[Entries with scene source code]
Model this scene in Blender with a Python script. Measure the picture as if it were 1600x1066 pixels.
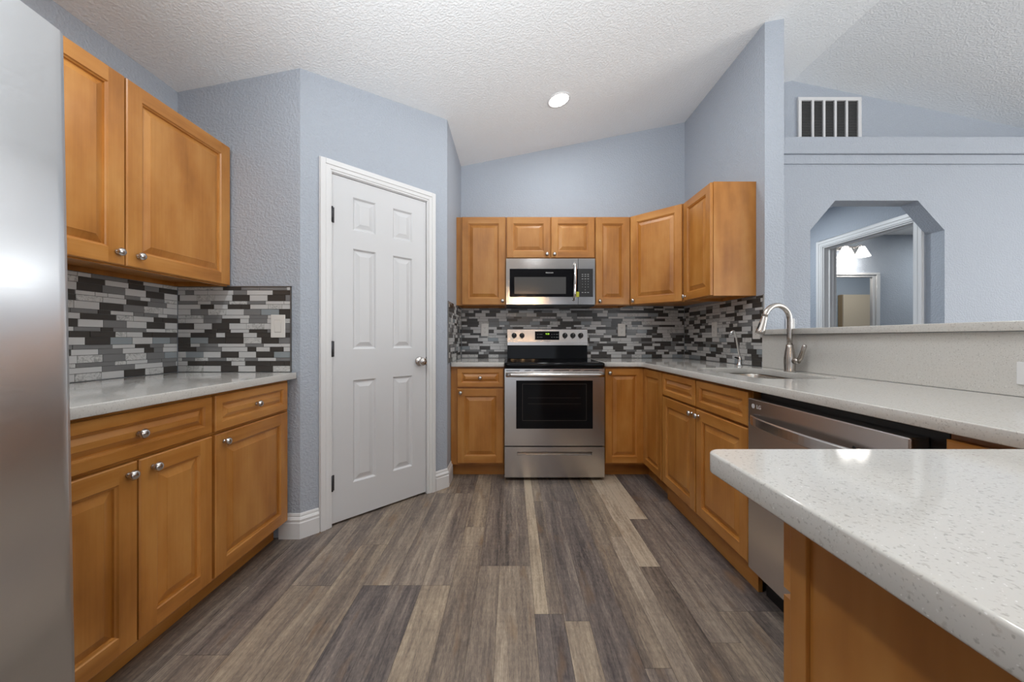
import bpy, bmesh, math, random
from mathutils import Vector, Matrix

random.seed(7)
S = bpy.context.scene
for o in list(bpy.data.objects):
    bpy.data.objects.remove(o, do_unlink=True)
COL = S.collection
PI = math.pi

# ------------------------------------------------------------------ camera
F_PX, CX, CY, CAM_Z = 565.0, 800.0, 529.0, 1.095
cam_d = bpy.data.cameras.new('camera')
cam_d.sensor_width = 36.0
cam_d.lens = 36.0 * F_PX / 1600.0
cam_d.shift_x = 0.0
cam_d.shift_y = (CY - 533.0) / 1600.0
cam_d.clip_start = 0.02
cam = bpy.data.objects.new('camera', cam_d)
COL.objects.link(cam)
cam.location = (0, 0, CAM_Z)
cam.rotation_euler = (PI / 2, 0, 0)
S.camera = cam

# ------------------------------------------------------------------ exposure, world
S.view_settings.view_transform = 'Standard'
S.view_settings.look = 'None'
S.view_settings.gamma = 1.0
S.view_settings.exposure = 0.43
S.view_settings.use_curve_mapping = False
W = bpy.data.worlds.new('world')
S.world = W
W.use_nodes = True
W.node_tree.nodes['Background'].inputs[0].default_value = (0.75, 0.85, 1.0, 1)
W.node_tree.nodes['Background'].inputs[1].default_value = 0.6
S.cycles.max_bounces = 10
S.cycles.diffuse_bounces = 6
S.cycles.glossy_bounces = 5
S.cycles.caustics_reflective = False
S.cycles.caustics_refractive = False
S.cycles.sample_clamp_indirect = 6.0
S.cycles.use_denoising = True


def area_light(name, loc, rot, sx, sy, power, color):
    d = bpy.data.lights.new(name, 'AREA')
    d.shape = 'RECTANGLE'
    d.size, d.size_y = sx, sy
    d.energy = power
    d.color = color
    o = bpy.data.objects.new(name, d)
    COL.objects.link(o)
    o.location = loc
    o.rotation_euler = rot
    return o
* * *
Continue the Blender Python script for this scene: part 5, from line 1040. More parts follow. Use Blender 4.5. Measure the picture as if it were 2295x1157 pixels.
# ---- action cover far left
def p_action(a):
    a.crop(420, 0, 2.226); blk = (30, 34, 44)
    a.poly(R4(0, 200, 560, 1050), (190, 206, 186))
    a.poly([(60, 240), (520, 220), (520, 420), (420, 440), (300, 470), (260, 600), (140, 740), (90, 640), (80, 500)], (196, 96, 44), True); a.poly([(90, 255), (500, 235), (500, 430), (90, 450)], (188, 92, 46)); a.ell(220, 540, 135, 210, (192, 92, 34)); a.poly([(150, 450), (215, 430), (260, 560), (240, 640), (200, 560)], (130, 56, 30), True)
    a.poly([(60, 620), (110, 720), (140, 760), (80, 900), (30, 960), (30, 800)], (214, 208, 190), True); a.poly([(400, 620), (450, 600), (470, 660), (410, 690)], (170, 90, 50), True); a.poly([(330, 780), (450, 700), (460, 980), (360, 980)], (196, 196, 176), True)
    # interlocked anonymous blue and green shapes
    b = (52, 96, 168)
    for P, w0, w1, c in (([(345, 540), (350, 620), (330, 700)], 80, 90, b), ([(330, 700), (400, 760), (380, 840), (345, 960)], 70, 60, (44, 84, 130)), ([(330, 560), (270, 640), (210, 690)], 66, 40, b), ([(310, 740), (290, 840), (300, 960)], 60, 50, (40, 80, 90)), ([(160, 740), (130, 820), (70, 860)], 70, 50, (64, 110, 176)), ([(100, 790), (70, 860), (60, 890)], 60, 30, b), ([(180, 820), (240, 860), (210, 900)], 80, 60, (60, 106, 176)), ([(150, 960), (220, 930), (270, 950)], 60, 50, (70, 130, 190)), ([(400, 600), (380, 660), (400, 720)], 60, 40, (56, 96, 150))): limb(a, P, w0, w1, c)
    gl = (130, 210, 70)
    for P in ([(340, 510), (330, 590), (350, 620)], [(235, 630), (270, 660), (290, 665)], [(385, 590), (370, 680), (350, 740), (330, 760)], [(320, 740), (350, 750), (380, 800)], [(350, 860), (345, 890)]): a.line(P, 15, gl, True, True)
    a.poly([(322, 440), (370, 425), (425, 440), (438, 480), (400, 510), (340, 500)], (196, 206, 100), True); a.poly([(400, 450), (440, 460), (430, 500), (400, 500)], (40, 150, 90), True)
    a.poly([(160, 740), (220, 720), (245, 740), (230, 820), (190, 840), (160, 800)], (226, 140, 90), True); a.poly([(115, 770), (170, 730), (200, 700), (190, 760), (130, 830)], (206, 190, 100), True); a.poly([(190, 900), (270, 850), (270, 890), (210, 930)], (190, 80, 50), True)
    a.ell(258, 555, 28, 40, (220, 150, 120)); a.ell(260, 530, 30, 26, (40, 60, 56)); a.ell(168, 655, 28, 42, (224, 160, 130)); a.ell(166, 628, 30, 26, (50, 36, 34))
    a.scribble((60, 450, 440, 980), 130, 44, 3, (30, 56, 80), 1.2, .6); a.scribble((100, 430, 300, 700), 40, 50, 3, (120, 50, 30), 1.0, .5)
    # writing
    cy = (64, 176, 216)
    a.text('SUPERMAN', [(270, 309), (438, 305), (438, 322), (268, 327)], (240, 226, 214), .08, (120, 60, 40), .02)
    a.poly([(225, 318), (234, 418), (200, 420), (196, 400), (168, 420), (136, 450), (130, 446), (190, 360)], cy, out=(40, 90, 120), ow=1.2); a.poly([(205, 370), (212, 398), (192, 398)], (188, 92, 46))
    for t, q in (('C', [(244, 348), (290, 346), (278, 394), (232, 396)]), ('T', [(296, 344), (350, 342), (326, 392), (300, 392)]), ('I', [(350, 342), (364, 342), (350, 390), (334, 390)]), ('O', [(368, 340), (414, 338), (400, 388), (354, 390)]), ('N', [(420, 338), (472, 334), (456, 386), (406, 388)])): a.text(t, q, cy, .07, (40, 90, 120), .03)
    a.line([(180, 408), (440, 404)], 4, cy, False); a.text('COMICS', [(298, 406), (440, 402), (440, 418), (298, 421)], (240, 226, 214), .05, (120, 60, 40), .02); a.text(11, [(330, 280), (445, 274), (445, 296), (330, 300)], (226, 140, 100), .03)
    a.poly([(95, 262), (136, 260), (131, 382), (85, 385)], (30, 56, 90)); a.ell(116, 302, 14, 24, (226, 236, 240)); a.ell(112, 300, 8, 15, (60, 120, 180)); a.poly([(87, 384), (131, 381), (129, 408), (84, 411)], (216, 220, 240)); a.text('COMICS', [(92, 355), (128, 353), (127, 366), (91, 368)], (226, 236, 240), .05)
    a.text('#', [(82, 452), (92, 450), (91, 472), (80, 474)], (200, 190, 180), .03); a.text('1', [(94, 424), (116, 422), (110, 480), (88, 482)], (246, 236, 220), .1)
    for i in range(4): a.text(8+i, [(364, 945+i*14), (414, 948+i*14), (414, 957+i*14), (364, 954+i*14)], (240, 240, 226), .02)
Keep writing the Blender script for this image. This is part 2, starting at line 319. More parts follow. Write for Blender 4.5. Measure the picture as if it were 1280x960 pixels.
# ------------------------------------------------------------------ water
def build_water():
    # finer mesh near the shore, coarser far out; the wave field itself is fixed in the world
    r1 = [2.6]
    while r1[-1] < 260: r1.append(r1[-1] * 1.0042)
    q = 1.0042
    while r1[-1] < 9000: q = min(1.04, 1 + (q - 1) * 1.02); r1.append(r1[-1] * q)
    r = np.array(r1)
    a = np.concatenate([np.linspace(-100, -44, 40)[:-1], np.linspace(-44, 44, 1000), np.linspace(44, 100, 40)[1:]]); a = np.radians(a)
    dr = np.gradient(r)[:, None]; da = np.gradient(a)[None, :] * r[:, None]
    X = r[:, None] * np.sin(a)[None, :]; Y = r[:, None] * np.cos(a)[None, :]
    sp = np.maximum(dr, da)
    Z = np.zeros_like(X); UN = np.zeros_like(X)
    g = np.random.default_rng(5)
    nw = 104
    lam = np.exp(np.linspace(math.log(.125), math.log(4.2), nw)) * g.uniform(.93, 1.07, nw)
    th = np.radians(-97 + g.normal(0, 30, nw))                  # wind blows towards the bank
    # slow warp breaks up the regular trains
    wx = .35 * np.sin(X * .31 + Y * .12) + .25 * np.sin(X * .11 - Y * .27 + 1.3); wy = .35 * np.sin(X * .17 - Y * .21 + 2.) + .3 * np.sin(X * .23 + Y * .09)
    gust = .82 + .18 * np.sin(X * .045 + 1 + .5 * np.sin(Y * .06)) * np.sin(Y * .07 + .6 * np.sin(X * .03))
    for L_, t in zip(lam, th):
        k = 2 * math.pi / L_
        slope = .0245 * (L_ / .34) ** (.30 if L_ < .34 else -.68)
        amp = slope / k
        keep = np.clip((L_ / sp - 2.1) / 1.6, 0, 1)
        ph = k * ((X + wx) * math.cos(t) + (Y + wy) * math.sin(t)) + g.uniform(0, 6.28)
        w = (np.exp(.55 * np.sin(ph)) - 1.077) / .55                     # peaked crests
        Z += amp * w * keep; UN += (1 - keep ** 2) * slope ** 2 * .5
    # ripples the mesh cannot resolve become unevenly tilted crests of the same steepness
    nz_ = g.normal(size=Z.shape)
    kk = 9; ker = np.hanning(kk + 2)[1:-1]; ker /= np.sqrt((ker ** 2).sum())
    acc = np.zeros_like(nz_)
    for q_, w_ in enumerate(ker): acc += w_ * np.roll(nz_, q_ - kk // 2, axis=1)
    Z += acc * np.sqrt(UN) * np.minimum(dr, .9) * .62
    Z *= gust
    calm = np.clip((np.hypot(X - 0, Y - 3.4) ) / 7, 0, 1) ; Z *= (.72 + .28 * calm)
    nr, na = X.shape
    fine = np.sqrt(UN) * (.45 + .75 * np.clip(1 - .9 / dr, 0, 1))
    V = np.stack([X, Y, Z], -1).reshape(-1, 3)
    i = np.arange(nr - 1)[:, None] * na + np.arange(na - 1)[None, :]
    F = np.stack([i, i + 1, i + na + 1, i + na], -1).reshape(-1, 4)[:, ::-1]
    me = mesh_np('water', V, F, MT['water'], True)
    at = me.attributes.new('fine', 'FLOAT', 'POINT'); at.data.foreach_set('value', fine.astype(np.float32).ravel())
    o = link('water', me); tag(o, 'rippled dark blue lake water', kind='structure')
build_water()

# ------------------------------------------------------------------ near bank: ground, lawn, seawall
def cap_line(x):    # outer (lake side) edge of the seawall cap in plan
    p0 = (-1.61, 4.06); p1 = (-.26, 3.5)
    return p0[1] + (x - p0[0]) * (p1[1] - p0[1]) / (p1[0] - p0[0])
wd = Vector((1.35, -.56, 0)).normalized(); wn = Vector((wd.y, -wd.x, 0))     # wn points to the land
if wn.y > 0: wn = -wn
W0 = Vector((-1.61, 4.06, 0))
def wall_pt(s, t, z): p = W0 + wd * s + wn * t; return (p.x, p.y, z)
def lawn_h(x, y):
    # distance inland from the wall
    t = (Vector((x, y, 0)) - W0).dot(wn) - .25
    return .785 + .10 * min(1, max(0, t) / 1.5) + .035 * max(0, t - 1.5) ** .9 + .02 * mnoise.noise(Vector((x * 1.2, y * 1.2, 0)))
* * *
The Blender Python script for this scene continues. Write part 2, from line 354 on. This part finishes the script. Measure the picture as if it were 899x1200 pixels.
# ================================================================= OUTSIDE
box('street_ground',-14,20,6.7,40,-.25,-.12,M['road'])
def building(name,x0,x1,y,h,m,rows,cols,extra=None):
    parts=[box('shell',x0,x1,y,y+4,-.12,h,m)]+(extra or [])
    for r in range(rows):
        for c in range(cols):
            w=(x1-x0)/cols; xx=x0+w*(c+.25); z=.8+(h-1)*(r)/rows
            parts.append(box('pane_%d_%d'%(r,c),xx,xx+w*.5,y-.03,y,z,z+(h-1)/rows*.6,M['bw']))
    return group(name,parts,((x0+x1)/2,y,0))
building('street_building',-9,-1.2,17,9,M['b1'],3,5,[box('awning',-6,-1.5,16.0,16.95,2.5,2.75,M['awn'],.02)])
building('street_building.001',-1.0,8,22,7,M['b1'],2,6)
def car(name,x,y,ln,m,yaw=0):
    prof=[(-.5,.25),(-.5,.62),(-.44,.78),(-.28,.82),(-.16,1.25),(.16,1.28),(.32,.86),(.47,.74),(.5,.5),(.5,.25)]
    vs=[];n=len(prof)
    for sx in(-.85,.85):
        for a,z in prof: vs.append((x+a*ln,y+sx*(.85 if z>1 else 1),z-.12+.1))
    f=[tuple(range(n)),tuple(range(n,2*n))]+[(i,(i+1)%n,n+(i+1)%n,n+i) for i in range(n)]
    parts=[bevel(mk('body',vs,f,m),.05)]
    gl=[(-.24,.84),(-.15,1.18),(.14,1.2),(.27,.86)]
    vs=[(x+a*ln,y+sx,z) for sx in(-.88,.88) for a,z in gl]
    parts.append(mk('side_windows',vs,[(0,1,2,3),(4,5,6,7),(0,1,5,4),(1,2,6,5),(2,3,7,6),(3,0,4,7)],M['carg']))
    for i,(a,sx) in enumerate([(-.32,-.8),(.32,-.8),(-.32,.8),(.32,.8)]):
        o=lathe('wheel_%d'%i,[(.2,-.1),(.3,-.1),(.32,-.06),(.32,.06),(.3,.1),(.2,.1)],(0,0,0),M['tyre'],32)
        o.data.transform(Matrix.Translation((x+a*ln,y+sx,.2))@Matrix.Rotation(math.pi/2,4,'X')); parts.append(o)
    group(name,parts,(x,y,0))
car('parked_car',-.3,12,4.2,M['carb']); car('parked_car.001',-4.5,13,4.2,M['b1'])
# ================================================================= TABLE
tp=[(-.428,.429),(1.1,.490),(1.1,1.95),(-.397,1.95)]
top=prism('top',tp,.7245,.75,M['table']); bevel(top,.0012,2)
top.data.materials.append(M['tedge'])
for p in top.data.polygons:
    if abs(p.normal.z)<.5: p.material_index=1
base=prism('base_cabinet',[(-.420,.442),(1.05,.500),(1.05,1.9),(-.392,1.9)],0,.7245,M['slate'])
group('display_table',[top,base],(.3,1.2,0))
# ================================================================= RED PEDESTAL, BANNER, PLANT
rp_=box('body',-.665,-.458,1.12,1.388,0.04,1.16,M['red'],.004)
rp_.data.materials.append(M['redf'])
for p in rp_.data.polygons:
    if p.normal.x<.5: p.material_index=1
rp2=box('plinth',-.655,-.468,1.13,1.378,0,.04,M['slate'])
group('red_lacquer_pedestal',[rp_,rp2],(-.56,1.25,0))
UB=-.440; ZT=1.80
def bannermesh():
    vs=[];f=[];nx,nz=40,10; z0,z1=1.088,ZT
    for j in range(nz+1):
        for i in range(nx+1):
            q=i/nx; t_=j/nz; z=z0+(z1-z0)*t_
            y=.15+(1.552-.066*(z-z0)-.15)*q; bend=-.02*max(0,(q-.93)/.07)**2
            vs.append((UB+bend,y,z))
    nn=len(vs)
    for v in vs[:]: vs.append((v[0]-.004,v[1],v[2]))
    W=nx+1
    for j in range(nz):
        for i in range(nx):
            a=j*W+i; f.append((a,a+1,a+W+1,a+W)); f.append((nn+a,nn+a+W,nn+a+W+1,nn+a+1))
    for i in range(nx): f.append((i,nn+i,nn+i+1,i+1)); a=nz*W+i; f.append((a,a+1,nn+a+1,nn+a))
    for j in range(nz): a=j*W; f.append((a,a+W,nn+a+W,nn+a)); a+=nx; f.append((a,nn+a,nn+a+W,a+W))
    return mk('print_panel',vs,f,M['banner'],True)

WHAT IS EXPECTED
Please quote only the span of lines whose first line contains "Model this scene" and whose last line contains "PI = math.pi", leaving every picture out.

EXERCISE OUTPUT
Model this scene in Blender with a Python script. Measure the picture as if it were 1600x1066 pixels.
import bpy, bmesh, math, random
from mathutils import Vector, Matrix

random.seed(7)
S = bpy.context.scene
for o in list(bpy.data.objects):
    bpy.data.objects.remove(o, do_unlink=True)
COL = S.collection
PI = math.pi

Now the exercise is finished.